I think it’s important to realize that when an individual participates in a conversation, they become part of a trans-individual activity that’s larger than any single participant, where each gets nourished and inspired from the whole, and engage accordingly. Given that, it’s difficult to be willing to remove that from the group, since it would create a hole in the conversation that, to me, is sabotage. If people cannot deal with their words, anonymization is probably the best solution, but it also has drawbacks: if the person actually reverts his decision, the de-anonymization is nearly impossible or at least very costly (you would have to go through all anonymized posts before the decision was made and grant them back to a new account.)
It seems to me that, as often with law, a sane balance cannot be found within the conditions of the law itself, but requires attention to solve the issue case-by-case.

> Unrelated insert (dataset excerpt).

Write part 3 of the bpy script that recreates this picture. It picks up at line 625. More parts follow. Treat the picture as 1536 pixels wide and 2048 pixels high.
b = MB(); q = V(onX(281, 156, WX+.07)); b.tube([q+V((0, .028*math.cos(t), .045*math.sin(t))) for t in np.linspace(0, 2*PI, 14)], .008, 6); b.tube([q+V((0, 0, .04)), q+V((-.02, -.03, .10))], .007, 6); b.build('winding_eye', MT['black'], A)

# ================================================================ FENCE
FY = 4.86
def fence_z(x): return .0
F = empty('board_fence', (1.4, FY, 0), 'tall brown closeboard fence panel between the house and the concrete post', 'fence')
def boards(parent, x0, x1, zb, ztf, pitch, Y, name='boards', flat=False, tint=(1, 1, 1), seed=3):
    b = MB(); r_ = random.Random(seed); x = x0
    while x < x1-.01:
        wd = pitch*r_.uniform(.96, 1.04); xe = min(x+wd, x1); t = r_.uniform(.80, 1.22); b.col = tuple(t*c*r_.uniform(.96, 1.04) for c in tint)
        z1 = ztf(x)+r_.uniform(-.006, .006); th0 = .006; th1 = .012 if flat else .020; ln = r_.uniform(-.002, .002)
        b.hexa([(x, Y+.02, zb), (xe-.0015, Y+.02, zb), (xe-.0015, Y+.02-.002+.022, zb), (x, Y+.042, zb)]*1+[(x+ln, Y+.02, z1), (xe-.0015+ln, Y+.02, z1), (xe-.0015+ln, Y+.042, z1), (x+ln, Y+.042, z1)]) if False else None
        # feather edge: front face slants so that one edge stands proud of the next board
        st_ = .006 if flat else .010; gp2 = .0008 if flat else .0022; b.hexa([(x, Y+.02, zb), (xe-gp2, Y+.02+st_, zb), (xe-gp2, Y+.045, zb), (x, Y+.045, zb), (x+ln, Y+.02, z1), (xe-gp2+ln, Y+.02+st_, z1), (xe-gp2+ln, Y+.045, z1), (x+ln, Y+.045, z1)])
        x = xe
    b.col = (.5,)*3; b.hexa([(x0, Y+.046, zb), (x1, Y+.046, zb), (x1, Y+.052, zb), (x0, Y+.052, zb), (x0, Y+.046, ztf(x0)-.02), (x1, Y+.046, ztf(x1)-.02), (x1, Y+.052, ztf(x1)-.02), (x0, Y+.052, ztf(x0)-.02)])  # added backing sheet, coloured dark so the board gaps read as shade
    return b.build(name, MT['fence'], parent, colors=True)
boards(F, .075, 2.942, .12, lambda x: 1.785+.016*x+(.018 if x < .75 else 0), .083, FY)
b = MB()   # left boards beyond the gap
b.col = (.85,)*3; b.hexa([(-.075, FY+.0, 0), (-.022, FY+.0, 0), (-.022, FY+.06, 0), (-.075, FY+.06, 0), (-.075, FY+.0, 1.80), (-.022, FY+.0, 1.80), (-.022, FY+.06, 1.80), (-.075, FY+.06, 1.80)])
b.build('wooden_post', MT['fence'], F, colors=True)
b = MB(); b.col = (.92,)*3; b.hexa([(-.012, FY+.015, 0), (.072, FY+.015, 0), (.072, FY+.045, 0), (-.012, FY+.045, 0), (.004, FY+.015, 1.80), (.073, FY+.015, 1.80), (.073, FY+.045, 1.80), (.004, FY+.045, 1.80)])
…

If you consider the upcoming law to limit subsidies to larger farms in order to support family farming against industrial farming, then the Czech will cry because they have so much larger farm lands than, say, the French: it’s not because they have larger industrial farming, but because the socialist economy imposed large farmers cooperatives… So one size fits all is not how things work in reality.
One thing we should take care of in priority for European instances of Discourse, is to transpose the default ToS and Privacy Policy that ship with the product to European law – GDPR-compliance is a good pretext for that, but certainly not the only one. I’d like to work with ToS;DR on this to provide a default Class A ToS for Discourse instances in the EU. I started some time ago to think about it, but it requires IMO – besides some legal knowledge – a participative process and so far not many people seem to be interested in solving this issue. I’m glad this discussion exists here!